December 3rd, 2008 by Casey | No Comments | Filed in Greensboro Housing Statistics

This is a most excellent question, and one about which I’ve been wondering myself. In Greensboro and surrounding areas, the selling price to asking price percentage has historically been in the 95% to 97% range. For buyers coming from other parts of the country, paying that close to the asking price has sometimes been really hard to swallow. Like, “50 peanut butter covered saltine crackers with no milk to wash it down” hard to swallow.

But them’s the figures. Or at least they were the figures until the current..unpleasantness…started.

So, surely buyers are getting to knock off 10, 15, 20 percent off prices and getting deals. Right?

Not so fast, Grasshopper. Let’s look at some figures for the year and half or so:

In Greensboro (and I’ll be looking just at Greensboro for these purposes, to keep my brain from breaking trying to pull data from the multi-county area that comprises the Triad MLS) the averages for CLOSED properties are:

June 1, 2008 – November 30, 2008* (the most recent 6 months)

  • Average List Price:       $177,310
  • Average Sales Price:     $171,527
  • Sales/List Percentage:      96.7%

June 30, 2007 – May 31, 2008 (the 12 months prior to that)

  • Average List Price:       $179,819
  • Average Sales Price:     $174,969
  • Sales/List Percentage:      97.3%

First we can see that the List/Sales price percentage is nearly the same. Second we can see that list prices in the most recent 6 month period are lower than in the preview 12 month period.

So, what gives? What’s with all the desperation and angst in the market we keep hearing about?

Well, it’s out there. Just not necessarily in the Greensboro city limits. If you read my earlier post you know that in the whole of Guilford County, of which Greensboro is the largest city and county seat, average prices have fallen more dramatically. But even with that the average sales/list price came in at about 95.5%

One reason for this is that there is another variable and that’s the original list price of houses. As homes have remained on the market and inventory has increased, sellers have reduced the asking price of their home. In the aforementioned time frames we see the following:

June 1, 2008 – November 30, 2008 (the most recent 6 months)

  • Average original list  price: $191,138
  • Average final list price:       $177,310

June 30, 2007 – May 31, 2008 (the 12 months prior to that)

  • Average original list  price: $186,437
  • Average final list price:       $179,819

Thus, we can see that sellers have – on average – already reduced their asking price by about 7% recently before hitting the number that produces a sale whereas a year or so ago, all other things being equal, that owner would have reduced by only about 4%.

All this having been written, it is clear that while some deals are being made with great price concessions being made by sellers, it’s still not fire sale time. Not in Greensboro, anyway. Other parts of the country are experiencing very different trends.
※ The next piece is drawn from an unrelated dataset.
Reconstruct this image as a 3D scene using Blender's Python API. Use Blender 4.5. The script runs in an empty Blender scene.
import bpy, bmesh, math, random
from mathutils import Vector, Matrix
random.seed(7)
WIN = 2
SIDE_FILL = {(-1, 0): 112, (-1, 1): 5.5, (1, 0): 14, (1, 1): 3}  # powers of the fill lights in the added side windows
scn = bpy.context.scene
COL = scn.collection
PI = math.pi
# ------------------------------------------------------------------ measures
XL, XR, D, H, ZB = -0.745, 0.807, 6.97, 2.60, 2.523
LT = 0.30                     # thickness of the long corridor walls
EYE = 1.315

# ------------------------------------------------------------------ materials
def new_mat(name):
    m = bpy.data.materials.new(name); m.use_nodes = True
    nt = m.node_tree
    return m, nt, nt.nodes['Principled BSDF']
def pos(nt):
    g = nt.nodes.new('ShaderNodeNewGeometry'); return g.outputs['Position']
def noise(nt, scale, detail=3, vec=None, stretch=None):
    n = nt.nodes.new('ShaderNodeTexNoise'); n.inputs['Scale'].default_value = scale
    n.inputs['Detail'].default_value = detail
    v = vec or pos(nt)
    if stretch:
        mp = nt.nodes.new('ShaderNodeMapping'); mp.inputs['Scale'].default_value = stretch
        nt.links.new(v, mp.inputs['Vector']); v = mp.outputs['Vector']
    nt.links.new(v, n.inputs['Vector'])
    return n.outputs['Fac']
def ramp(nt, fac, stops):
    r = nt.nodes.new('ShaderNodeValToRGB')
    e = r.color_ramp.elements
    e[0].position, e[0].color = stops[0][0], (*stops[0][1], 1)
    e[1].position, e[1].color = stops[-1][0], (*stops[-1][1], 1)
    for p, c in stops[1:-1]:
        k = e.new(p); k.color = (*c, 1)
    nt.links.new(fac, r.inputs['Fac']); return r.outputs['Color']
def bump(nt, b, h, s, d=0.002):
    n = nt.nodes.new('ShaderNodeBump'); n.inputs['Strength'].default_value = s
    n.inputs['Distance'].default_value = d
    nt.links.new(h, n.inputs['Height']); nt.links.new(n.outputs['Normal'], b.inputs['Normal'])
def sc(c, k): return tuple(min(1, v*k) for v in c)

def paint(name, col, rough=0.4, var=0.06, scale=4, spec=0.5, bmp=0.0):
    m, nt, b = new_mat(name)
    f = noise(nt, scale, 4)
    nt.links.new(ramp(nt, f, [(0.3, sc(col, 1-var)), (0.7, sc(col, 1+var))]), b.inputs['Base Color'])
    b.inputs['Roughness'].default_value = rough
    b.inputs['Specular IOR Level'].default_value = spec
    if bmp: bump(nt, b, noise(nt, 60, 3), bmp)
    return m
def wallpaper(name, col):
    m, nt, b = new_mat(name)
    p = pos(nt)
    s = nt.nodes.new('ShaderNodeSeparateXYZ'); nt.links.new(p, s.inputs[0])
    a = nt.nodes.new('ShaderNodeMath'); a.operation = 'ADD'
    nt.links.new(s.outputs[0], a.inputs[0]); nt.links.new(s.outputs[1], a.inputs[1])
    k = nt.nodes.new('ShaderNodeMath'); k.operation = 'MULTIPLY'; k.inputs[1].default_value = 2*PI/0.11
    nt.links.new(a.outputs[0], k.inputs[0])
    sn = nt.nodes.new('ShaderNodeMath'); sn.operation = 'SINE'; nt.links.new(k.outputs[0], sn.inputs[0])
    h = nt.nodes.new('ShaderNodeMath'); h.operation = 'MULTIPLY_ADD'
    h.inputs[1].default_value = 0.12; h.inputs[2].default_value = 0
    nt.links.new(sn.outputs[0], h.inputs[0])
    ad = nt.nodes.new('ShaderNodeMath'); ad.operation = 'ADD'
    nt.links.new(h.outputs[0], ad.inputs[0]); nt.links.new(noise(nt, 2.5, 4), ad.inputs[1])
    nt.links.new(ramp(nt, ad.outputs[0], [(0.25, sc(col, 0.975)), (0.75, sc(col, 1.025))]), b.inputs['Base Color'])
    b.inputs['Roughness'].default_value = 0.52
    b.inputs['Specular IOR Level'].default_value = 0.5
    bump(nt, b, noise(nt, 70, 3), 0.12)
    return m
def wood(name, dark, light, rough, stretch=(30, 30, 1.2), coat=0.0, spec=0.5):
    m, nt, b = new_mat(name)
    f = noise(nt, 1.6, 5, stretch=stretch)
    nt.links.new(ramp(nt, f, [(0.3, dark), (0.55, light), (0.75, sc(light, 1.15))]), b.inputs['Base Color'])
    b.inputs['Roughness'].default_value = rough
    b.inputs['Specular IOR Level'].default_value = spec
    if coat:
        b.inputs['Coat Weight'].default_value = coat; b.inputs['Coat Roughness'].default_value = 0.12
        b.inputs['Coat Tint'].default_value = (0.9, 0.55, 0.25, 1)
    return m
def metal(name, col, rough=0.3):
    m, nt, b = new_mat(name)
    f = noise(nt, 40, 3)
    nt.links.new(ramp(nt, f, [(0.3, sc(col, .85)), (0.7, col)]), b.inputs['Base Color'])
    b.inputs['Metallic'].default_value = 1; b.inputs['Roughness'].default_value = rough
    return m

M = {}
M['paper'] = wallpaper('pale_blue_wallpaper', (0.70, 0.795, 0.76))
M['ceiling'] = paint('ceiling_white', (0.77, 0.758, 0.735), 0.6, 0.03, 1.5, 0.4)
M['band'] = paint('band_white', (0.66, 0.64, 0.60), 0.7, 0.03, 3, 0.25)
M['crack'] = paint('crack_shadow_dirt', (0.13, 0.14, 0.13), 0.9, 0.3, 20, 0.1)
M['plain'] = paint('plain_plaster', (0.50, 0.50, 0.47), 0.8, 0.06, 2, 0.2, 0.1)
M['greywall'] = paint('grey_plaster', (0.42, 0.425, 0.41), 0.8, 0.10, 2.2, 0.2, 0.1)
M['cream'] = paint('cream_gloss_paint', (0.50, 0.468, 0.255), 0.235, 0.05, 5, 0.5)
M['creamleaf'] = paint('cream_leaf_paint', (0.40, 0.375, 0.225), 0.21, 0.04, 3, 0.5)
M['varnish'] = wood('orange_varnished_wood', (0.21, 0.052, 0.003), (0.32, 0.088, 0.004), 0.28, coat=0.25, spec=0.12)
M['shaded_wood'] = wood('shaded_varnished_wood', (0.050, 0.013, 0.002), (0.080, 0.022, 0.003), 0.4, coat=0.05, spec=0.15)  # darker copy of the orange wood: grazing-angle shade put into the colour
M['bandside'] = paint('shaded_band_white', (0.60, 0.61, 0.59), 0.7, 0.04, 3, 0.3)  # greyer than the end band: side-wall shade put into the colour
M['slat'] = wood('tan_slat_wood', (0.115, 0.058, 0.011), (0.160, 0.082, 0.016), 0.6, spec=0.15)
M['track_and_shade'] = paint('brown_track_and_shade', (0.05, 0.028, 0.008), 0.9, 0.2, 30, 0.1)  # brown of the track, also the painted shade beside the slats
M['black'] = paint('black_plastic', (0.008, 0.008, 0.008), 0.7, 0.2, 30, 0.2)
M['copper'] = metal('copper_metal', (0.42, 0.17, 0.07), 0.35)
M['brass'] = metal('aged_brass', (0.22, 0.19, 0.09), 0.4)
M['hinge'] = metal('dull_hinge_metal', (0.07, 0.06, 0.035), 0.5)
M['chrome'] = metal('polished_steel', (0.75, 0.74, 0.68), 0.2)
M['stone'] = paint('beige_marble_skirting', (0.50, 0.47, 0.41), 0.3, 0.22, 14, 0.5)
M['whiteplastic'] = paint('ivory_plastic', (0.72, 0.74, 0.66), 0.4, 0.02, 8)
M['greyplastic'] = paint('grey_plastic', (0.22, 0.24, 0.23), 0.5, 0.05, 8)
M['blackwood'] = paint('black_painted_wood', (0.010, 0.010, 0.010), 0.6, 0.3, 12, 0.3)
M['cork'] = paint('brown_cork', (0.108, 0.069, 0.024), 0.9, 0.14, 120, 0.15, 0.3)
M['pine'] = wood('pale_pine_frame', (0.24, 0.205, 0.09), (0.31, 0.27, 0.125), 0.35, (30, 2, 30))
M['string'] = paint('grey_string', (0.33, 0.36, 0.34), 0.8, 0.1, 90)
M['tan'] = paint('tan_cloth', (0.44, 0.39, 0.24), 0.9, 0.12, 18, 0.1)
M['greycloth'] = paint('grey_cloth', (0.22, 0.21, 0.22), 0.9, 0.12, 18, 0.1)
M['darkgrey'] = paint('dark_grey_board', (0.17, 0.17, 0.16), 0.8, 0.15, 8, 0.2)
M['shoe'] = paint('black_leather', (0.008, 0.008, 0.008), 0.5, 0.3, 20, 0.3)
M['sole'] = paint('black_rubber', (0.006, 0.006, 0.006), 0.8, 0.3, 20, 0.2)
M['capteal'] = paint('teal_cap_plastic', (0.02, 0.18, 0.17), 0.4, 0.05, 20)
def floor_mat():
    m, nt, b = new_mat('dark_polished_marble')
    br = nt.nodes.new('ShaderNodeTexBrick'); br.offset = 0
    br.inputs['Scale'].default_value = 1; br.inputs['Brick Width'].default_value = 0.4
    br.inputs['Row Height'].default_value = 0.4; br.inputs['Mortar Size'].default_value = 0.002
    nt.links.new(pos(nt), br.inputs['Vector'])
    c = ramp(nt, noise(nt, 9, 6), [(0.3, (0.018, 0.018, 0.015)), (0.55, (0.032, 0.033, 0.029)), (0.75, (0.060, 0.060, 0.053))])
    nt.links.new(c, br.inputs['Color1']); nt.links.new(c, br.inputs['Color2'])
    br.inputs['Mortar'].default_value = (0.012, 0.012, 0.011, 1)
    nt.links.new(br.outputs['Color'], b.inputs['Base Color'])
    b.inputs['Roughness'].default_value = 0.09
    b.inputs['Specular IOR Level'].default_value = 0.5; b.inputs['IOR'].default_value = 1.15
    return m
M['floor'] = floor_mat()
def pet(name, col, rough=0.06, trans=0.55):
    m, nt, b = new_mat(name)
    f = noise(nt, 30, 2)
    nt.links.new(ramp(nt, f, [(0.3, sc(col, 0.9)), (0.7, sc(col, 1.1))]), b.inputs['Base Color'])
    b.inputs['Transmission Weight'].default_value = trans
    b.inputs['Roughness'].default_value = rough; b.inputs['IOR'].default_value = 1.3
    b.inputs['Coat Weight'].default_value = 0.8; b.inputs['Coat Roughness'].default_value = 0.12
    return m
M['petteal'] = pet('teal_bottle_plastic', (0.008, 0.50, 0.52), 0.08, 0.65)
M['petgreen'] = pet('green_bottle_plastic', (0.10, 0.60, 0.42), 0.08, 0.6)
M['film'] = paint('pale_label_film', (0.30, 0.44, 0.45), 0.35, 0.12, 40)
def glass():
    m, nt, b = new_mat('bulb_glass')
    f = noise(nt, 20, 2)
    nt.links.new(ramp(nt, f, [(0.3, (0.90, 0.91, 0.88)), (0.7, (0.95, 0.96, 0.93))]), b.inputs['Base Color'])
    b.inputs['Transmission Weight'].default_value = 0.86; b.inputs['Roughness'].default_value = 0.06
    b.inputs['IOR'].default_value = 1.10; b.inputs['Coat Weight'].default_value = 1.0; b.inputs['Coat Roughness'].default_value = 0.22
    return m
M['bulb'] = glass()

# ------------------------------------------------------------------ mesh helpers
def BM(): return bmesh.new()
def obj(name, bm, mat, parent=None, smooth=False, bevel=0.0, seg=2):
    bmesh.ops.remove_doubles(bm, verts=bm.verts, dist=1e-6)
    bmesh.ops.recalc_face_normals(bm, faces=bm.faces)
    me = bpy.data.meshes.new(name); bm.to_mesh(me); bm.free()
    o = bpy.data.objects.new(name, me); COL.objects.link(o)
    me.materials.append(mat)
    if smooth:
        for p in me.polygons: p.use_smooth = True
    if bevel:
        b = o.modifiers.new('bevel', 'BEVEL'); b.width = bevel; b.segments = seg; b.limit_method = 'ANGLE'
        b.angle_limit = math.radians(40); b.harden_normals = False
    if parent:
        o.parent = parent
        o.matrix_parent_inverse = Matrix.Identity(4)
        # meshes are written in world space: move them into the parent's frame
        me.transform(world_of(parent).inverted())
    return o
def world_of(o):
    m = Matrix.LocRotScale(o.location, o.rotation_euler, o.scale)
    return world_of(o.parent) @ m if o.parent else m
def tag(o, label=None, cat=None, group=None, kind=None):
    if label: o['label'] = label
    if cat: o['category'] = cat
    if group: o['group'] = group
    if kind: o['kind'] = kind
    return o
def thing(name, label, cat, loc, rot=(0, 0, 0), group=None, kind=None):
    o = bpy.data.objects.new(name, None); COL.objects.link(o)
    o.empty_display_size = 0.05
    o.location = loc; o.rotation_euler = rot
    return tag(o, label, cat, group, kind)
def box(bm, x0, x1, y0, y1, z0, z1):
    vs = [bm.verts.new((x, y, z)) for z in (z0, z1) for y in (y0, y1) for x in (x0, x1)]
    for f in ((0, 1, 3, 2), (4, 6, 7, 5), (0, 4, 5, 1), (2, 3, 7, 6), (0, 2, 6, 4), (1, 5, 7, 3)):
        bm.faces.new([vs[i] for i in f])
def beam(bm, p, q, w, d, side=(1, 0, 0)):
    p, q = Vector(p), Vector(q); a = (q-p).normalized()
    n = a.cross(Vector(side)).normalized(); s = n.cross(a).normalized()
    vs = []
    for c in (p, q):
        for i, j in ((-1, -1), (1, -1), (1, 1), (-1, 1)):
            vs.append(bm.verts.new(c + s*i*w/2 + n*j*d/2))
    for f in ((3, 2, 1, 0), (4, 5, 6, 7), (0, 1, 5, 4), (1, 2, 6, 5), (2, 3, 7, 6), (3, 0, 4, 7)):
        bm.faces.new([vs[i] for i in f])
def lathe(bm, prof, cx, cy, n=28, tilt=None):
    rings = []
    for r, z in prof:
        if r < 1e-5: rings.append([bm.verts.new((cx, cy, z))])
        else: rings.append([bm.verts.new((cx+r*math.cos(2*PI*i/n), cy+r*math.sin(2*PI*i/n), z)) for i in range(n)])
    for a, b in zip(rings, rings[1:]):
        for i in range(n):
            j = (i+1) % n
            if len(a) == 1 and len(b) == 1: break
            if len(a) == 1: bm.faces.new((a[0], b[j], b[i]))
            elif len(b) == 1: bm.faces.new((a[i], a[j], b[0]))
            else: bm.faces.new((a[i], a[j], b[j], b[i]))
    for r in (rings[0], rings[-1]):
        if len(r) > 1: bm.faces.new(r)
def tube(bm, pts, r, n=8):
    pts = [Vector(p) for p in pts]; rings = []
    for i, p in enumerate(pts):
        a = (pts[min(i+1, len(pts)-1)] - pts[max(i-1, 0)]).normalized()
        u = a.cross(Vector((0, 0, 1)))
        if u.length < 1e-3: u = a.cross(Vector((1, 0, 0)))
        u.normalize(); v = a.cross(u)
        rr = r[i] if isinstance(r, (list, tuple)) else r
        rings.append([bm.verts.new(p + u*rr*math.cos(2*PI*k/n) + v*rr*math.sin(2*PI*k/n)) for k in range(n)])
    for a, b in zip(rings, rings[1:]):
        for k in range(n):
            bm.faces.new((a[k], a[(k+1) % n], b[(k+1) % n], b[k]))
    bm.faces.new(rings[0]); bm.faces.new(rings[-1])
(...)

Just know that low-balling an offer may get you a deal. Or it may get you an irritated seller who feels they aren’t interested in being reamed and won’t deal with you. One never knows.

Each transaction is unique to the individuals involved. There is no absolute in the purchase or sale of a home. It’s exciting and traumatic and scary and exhausting for those on both sides of the table. And keep in mind that there are humans involved. Some in not so great a place.

Be nice. And if you can’t be nice, be humane.

* Again, all data is pulled, compiled and possibly jacked up by me, but I’ve tried to keep it as clean as possible and is all from Triad MLS (Multiple Listing Service).